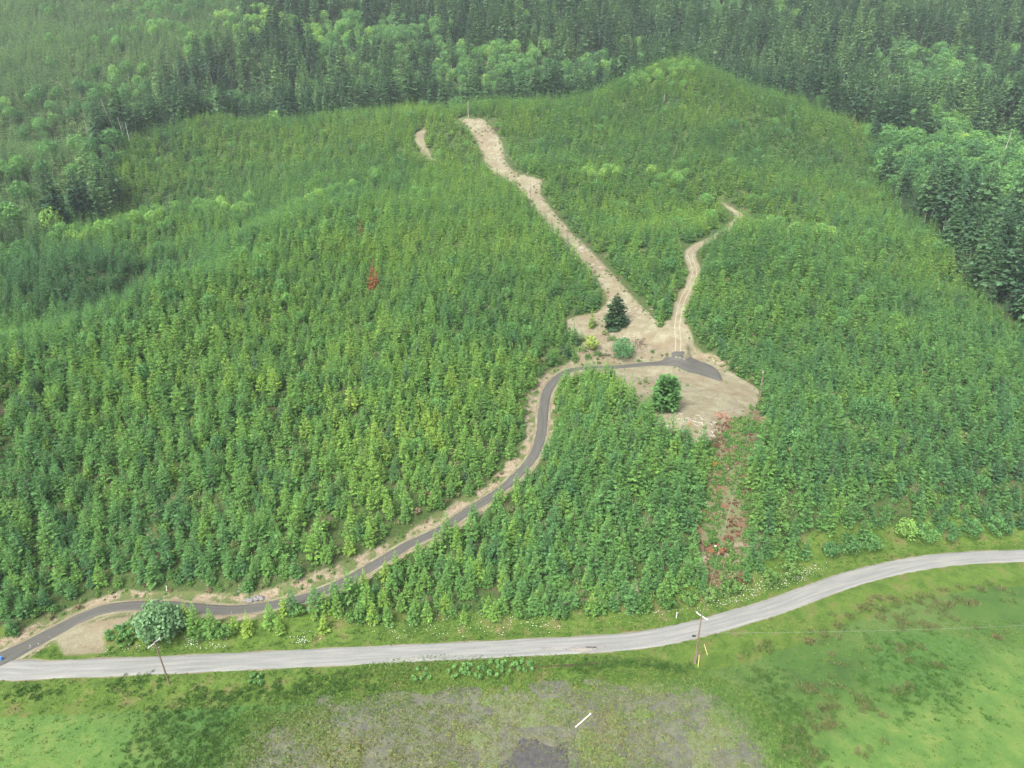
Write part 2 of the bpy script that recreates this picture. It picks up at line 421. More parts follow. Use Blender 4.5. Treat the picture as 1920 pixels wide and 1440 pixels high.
def gh(x, y, Z=None):
    """height of the ground grid at a point"""
    Z = GZ if Z is None else Z
    x = np.asarray(x, float); y = np.asarray(y, float)
    i = np.clip(np.searchsorted(XS, x) - 1, 0, len(XS) - 2); j = np.clip(np.searchsorted(YS, y) - 1, 0, len(YS) - 2)
    fx = np.clip((x - XS[i]) / (XS[i + 1] - XS[i]), 0, 1); fy = np.clip((y - YS[j]) / (YS[j + 1] - YS[j]), 0, 1)
    return (Z[j, i] * (1 - fx) + Z[j, i + 1] * fx) * (1 - fy) + (Z[j + 1, i] * (1 - fx) + Z[j + 1, i + 1] * fx) * fy
def hit(u, v):
    """where on the ground a thing seen in the photograph stands"""
    r = ray(u, v)
    k = np.arange(60, 1300, 0.5)
    z = CAM_H + r[2] * k; g = gh(r[0] * k, r[1] * k)
    b = np.nonzero(z <= g)[0]
    if len(b) == 0: i = len(k) - 1; t = k[i]
    else:
        i = b[0]; z0 = z[i - 1] - g[i - 1]; z1 = z[i] - g[i]
        t = k[i - 1] + 0.5 * z0 / (z0 - z1 + 1e-9)
    return (r[0] * t, r[1] * t, float(gh(r[0] * t, r[1] * t)))
def hits(L): return [hit(u, v) for u, v in L]

lane_px = [(-60,1262,2.0),(0,1240,3.2),(50,1213,2.6),(100,1184,2.3),(150,1159,2.2),(200,1143,2.1),(250,1136,2.0),(300,1134,2.0),(350,1137,2.0),(425,1146,1.9),(480,1142,1.9),(525,1133,1.9),(575,1121,1.9),(640,1092,1.9),(710,1056,1.9),(765,1024,1.8),(825,990,1.8),(880,958,1.8),(935,925,1.8),(975,886,1.8),(1002,850,1.8),(1015,810,1.9),(1019,770,2.0),(1026,735,2.1),(1041,711,2.1),(1065,697,2.1),(1105,689,2.0),(1160,687,2.1),(1205,684,2.5),(1236,683,3.0),(1262,680,5.0),(1290,680,7.6),(1318,693,6.8),(1338,706,3.6),(1352,716,0.6)]
L = [(*hit(u, v), w) for u, v, w in lane_px]
lane = resample(L, 1.5)
z = lane[:, 2].copy(); kk = np.ones(21) / 21
lane[:, 2] = np.convolve(np.pad(z, 10, mode='edge'), kk, mode='valid')
track_px = [(1270,668),(1272,640),(1270,610),(1275,580),(1283,555),(1298,528),(1302,505),(1294,482),(1296,470),(1312,458),(1332,449),(1352,438),(1372,424),(1388,410),(1384,400),(1370,392),(1352,380)]
track = resample([(*hit(u, v), 1.6) for u, v in track_px], 1.5)
trail = resample([(*hit(u, v), 2.0) for u, v in [(793,243),(786,255),(789,268),(795,282),(803,298),(815,304)]], 2.0)
for T in (track, trail):
    T[:, 2] = np.convolve(np.pad(T[:, 2], 3, mode='edge'), np.ones(7) / 7, mode='valid')
def flatten(Z, line, flat, blend):
    x0, x1 = line[:, 0].min() - 25, line[:, 0].max() + 25; y0, y1 = line[:, 1].min() - 25, line[:, 1].max() + 25
    m = (GX > x0) & (GX < x1) & (GY > y0) & (GY < y1)
    d, p, side = polydist(GX[m], GY[m], line)
    zc = np.interp(p, np.arange(len(line)), line[:, 2]); hw = np.interp(p, np.arange(len(line)), line[:, 3])
    w = 1 - sstep(hw + flat, hw + flat + blend, d)
    Z[m] = Z[m] * (1 - w) + zc * w
flatten(GZ, lane, 1.0, 5.0)
flatten(GZ, track, 0.6, 4.0)
flatten(GZ, trail, 0.6, 4.0)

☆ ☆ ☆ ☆

* [The problem]: Only the lines from the start of the material through the line containing "def hits(L): return [hit(u, v) for u, v in L]" should be transcribed. Pictures stay out.

* [Response to the exercise]:
Write part 2 of the bpy script that recreates this picture. It picks up at line 421. More parts follow. Use Blender 4.5. Treat the picture as 1920 pixels wide and 1440 pixels high.
def gh(x, y, Z=None):
    """height of the ground grid at a point"""
    Z = GZ if Z is None else Z
    x = np.asarray(x, float); y = np.asarray(y, float)
    i = np.clip(np.searchsorted(XS, x) - 1, 0, len(XS) - 2); j = np.clip(np.searchsorted(YS, y) - 1, 0, len(YS) - 2)
    fx = np.clip((x - XS[i]) / (XS[i + 1] - XS[i]), 0, 1); fy = np.clip((y - YS[j]) / (YS[j + 1] - YS[j]), 0, 1)
    return (Z[j, i] * (1 - fx) + Z[j, i + 1] * fx) * (1 - fy) + (Z[j + 1, i] * (1 - fx) + Z[j + 1, i + 1] * fx) * fy
def hit(u, v):
    """where on the ground a thing seen in the photograph stands"""
    r = ray(u, v)
    k = np.arange(60, 1300, 0.5)
    z = CAM_H + r[2] * k; g = gh(r[0] * k, r[1] * k)
    b = np.nonzero(z <= g)[0]
    if len(b) == 0: i = len(k) - 1; t = k[i]
    else:
        i = b[0]; z0 = z[i - 1] - g[i - 1]; z1 = z[i] - g[i]
        t = k[i - 1] + 0.5 * z0 / (z0 - z1 + 1e-9)
    return (r[0] * t, r[1] * t, float(gh(r[0] * t, r[1] * t)))
def hits(L): return [hit(u, v) for u, v in L]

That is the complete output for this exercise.